Attention : le non-respect des mesures imposées par l’ordonnance de protection constitue un délit puni de deux ans d’emprisonnement et de 15 000 €.

Aussi, si vous êtes de nationalité étrangère, la loi n° 2007-1631 du 20 novembre 2007 relative à la maîtrise de l’immigration, à l’intégration et à l’asile dispose qu’ en cas de violences conjugales commises avant la délivrance du premier titre de séjour, « le conjoint étranger se voit délivrer une carte de séjour temporaire » (article L. 313-12 du code de l’entrée et du séjour des étrangers et du droit d’asile).

Si vous disposez déjà d’un titre de séjour, la rupture de la communauté de vie en raison de violences conjugales, n’entraîne pas le retrait du titre de séjour. Son renouvellement peut vous être accordé sur le fondement des dispositions des articles L. 431-2 et 313-12 du code de l’entrée et du séjour des étrangers et du droit d’asile).

Pour les femmes ou les hommes bénéficiant de l’ordonnance de protection, un titre de séjour d’un an portant la mention « vie privée et vie familiale » sans condition de vie commune est délivré ou renouvelé de plein droit.

Avec le dépôt de plainte, des mesures de protection d’ordre pénal pourront aussi être prononcées comme : l’obligation d’un suivi thérapeutique pour l’auteur, voire son placement en détention provisoire.

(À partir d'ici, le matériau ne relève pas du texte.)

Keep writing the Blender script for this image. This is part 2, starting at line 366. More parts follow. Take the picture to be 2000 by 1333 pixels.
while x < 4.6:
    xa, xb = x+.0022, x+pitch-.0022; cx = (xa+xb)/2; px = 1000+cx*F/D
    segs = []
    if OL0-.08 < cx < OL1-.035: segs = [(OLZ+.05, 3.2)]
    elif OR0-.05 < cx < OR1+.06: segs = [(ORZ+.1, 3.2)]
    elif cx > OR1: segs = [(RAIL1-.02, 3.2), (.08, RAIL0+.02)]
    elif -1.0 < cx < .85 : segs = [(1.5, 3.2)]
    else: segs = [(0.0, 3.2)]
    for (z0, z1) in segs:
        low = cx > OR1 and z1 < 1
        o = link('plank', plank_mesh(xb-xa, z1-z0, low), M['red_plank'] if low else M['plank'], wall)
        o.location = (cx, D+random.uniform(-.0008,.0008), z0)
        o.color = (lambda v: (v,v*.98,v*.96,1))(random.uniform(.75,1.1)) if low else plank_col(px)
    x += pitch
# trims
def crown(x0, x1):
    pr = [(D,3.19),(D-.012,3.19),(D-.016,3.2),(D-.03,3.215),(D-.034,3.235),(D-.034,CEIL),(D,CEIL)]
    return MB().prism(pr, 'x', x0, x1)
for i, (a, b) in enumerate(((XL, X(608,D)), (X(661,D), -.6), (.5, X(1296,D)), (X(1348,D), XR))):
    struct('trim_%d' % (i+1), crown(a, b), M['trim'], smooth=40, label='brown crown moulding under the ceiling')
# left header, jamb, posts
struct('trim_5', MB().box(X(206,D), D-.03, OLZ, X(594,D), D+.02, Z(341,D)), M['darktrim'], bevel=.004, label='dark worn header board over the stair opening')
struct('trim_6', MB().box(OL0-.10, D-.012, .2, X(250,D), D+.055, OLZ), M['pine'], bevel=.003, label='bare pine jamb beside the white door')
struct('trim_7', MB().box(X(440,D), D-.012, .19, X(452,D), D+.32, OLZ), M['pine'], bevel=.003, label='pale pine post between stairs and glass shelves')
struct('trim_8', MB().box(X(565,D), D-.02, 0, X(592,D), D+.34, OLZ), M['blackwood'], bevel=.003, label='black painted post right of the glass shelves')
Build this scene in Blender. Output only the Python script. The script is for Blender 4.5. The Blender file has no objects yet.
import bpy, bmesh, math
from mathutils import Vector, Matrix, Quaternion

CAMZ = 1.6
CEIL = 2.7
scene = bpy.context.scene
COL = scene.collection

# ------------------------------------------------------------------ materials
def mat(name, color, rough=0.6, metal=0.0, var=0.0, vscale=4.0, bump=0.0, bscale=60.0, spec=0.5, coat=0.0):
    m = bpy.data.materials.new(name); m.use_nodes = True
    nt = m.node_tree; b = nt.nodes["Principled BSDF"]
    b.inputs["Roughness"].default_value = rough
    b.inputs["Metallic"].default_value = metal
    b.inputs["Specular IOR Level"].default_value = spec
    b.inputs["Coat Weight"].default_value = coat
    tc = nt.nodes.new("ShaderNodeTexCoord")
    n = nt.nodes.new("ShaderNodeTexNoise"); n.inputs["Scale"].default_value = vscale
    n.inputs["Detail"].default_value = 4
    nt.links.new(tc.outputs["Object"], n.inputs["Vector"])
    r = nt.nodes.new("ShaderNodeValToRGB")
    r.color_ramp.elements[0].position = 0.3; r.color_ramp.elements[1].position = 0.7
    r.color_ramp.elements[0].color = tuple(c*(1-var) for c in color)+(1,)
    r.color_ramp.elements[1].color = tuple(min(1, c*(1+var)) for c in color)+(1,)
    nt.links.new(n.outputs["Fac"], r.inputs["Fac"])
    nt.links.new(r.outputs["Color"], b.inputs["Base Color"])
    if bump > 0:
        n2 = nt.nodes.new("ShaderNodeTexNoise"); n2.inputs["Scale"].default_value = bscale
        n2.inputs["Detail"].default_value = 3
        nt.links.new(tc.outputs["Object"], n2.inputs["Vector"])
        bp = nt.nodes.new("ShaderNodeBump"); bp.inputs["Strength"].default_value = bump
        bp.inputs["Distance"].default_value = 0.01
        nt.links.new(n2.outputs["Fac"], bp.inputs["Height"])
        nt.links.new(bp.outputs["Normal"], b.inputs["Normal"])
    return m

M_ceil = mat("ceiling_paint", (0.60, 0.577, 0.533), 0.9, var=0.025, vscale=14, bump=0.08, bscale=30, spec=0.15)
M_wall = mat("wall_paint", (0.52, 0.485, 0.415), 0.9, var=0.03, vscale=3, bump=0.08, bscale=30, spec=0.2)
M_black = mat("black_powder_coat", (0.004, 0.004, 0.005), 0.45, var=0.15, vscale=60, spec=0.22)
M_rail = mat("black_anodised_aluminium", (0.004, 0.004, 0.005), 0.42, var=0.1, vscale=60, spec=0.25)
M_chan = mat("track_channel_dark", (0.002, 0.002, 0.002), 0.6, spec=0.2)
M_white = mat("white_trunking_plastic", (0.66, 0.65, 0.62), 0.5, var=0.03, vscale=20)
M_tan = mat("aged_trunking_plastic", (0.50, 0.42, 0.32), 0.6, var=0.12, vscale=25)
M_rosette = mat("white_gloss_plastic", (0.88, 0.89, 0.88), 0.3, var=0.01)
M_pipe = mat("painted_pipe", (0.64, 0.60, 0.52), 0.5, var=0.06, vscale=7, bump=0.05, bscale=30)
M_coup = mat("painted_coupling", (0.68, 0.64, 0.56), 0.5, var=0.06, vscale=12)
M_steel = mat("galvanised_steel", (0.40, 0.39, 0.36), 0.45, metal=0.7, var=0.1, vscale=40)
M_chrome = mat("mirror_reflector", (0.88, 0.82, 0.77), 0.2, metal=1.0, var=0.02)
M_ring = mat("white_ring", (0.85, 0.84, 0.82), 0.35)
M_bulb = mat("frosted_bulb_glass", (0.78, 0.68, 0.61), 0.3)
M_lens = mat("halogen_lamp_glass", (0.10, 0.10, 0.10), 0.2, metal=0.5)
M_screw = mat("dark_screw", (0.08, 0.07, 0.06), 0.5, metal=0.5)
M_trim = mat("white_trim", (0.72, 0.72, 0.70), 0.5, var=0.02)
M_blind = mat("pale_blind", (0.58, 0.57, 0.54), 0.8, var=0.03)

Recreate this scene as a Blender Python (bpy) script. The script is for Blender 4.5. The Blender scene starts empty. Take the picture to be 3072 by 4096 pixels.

En définitive, si vous êtes victime ou témoin de violences conjugales, gardez en tête que vous n’êtes pas seul(e) ! Différents acteurs du domaine social ou de la justice sont spécialisés dans ce type d’intervention et sont formés pour vous venir en aide.

Des associations comme le CIDFF (Centre d’Information sur le Droits des Femmes et des Familles) sont également à votre écoute.

Pour rappel, l’auteur avéré de violences conjugales risque une peine allant d’un rappel à la loi pour une violence légère et isolée à la prison à perpétuité pour les cas les plus graves d’homicide volontaire (articles 222-7 à 222-33-2-1 du Code Pénal).

Au niveau national, une enquête prévue pour 2015, intitulée Violences et rapports de genre (VIRAGE) sur le modèle de l’Enquête nationale sur les violences envers les femmes (ENVEFF), réalisée en 2000 par l’Institut de Démographie de l’Université Paris 1, aura pour but de mesurer les violences et évaluer les conséquences sur les victimes.

Ce projet de grande envergure a d’ores et déjà reçu le soutien financier du ministère des Droits des femmes, de la Caisse nationale des allocations familiales et de l’Agence pour la cohésion sociale et l’égalité via le Fonds interministériel pour la prévention de la délinquance et concernera 25 000 personnes (12 500 femmes et 12 500 hommes), âgées de 20 à 69 ans.